Sunday, 18 February 2018


Those of you who had the good fortune to receive one of my 2018 calendars (and, be warned, my agents are at large checking whether or not these are on display and in use) will know that one of my innumerable-and-ongoing "projects" is loosely named Sketchbooks. That is, scribbles from my multiple-and-ongoing sketchbooks, digitized on the flatbed scanner and turned into something rich and strange (strange, anyway) on my computer.

Both the original scribbling and the subsequent alchemization process are activities that reliably induce an intensely pleasurable state of concentration. It's a form of that solitary disengagement-by-engagement that is wisely regarded as essential to mental well-being. Some like the challenge of a crossword or sudoku puzzle, or to read in bed, or to slump for an hour or two in front of the TV, or even – unfathomably – to go for a run, but at the end of a long day, I like to cover some good-quality paper with pencil marks. The nice thing is that this is one no-mind activity that leaves a useful legacy, one that can be worked on further or transformed multiple times into something that might even end up enlivening a space in someone else's house.

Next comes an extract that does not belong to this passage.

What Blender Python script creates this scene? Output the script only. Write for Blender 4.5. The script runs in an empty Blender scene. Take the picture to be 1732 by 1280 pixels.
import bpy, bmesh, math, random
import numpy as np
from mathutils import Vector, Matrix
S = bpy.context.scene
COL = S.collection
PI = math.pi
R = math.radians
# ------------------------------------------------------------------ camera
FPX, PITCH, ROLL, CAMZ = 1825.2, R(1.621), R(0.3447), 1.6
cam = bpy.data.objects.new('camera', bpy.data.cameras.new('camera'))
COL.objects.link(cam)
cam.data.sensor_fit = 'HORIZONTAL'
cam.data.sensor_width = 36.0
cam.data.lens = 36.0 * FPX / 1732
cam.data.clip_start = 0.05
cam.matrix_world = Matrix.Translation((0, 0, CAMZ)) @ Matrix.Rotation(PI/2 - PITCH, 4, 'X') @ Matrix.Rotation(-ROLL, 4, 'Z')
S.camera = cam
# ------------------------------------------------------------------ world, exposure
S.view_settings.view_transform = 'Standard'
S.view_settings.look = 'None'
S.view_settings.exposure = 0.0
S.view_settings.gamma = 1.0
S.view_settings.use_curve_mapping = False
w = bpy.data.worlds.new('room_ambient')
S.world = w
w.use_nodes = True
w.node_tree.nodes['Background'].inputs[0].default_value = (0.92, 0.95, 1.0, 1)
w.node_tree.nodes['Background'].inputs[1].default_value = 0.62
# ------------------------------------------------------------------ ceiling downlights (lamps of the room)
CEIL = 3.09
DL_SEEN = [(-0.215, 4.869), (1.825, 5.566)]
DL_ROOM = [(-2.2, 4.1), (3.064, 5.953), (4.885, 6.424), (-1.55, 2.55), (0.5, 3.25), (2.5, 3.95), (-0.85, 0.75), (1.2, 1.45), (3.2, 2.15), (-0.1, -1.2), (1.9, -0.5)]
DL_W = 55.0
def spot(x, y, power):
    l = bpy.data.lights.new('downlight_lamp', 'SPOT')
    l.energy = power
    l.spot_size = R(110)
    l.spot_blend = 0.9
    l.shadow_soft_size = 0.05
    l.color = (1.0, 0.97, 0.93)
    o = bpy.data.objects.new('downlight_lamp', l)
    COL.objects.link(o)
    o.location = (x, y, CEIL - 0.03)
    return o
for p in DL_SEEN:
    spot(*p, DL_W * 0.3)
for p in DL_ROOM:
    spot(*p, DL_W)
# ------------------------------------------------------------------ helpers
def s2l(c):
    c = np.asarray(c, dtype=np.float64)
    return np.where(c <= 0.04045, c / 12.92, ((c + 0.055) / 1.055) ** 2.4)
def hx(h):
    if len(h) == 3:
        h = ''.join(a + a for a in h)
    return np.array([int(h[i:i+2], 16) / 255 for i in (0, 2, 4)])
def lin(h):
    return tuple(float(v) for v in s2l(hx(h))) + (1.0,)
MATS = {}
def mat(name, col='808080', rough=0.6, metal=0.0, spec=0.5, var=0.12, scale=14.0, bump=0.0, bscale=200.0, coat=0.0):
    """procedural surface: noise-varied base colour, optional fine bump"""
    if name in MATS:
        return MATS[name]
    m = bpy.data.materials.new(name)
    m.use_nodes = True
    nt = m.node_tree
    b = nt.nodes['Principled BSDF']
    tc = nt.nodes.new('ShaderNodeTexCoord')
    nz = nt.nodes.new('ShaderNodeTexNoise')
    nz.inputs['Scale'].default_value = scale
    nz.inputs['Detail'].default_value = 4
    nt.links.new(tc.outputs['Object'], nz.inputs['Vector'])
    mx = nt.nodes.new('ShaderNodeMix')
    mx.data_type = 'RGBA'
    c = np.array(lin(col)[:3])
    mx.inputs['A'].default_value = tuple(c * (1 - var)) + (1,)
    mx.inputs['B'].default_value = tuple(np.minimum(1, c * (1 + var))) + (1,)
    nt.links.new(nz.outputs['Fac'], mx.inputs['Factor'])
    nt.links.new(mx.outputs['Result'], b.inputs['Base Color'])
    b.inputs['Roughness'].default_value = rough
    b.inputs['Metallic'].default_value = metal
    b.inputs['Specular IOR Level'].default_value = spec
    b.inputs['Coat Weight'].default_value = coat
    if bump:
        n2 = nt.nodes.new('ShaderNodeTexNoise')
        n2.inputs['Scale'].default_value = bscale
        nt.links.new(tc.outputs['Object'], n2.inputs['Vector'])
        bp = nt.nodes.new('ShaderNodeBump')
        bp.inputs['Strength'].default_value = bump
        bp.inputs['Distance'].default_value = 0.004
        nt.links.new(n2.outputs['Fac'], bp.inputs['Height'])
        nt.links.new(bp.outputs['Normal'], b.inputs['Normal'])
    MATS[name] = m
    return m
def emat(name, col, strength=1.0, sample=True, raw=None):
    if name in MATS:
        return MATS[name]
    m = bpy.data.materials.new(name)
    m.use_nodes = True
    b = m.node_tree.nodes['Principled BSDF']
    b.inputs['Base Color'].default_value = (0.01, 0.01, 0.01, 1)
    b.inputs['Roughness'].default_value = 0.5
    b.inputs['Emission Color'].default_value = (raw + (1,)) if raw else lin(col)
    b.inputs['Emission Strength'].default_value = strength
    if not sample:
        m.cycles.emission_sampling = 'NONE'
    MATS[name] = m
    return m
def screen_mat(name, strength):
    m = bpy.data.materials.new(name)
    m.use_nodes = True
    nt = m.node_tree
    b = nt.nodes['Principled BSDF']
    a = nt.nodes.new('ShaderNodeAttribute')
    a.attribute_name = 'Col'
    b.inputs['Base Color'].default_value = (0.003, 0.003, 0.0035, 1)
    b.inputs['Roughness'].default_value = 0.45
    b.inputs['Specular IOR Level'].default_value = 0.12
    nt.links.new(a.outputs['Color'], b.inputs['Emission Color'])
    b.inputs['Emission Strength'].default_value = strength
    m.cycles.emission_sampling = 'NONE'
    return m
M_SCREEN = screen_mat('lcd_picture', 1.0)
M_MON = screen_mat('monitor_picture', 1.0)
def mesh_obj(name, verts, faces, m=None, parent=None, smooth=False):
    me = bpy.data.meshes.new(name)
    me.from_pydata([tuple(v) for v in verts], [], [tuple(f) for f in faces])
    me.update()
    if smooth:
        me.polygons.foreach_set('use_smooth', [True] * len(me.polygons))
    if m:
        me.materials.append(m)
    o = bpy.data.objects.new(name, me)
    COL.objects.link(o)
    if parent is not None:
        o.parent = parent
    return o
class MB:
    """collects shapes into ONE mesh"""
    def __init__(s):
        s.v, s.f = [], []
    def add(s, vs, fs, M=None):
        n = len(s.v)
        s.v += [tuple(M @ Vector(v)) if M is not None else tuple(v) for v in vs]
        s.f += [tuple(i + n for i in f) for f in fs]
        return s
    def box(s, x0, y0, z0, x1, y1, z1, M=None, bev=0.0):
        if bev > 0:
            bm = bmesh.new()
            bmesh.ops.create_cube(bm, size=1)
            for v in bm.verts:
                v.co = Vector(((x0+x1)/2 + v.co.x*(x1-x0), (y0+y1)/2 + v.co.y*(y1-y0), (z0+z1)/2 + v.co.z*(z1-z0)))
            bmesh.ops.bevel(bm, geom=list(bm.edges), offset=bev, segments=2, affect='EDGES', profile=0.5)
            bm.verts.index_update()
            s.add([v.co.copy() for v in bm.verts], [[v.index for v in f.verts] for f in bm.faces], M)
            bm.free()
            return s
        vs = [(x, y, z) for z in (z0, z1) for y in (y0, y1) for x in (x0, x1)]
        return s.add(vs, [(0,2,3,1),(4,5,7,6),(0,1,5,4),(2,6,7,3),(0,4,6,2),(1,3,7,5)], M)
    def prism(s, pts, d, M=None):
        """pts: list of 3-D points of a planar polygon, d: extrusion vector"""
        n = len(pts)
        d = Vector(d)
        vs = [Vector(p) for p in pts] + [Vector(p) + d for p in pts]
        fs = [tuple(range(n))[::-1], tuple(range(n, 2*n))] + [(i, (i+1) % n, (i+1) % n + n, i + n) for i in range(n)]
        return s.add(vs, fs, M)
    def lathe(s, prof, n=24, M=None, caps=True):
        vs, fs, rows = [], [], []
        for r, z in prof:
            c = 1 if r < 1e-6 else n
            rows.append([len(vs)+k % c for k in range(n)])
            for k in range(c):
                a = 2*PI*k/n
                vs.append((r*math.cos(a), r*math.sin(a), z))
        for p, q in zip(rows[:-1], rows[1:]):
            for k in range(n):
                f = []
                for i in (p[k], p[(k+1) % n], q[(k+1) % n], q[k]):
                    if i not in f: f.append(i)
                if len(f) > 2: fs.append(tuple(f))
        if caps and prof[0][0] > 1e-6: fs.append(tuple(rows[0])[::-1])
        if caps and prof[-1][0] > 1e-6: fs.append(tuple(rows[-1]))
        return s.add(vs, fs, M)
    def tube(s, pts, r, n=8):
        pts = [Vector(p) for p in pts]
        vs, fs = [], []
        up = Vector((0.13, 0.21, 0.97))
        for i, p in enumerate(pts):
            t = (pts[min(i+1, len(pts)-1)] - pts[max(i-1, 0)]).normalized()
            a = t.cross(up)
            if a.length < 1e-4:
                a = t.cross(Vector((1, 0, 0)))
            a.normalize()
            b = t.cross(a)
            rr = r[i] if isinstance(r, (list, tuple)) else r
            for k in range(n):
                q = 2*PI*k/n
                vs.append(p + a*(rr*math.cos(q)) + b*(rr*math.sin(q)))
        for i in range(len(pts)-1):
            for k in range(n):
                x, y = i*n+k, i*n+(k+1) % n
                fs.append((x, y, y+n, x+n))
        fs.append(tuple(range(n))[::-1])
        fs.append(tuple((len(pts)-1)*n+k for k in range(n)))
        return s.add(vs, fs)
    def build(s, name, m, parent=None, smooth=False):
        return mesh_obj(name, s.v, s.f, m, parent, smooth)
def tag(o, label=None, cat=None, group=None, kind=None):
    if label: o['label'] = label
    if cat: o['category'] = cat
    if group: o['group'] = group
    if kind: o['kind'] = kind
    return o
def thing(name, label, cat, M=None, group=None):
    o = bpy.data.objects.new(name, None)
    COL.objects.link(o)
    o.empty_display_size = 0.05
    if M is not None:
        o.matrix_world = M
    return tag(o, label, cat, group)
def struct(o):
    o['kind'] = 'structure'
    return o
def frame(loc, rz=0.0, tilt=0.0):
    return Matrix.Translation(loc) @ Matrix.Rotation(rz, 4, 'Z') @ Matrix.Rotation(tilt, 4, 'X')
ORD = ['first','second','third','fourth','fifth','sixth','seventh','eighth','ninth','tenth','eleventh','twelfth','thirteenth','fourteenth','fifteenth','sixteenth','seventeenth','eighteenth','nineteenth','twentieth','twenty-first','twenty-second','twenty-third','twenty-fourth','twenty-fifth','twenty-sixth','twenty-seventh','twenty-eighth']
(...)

Incidentally, why do Americans use the word "sketchy" to denote an unsafe, run-down part of town, or the kind of people who might inhabit it? Is this a long-established usage, or a recent coinage? I was completely baffled when the son of some visiting American friends referred to Brixton in London as having been pretty sketchy the last time they had visited. Huh? It had always seemed pretty convincingly real to me.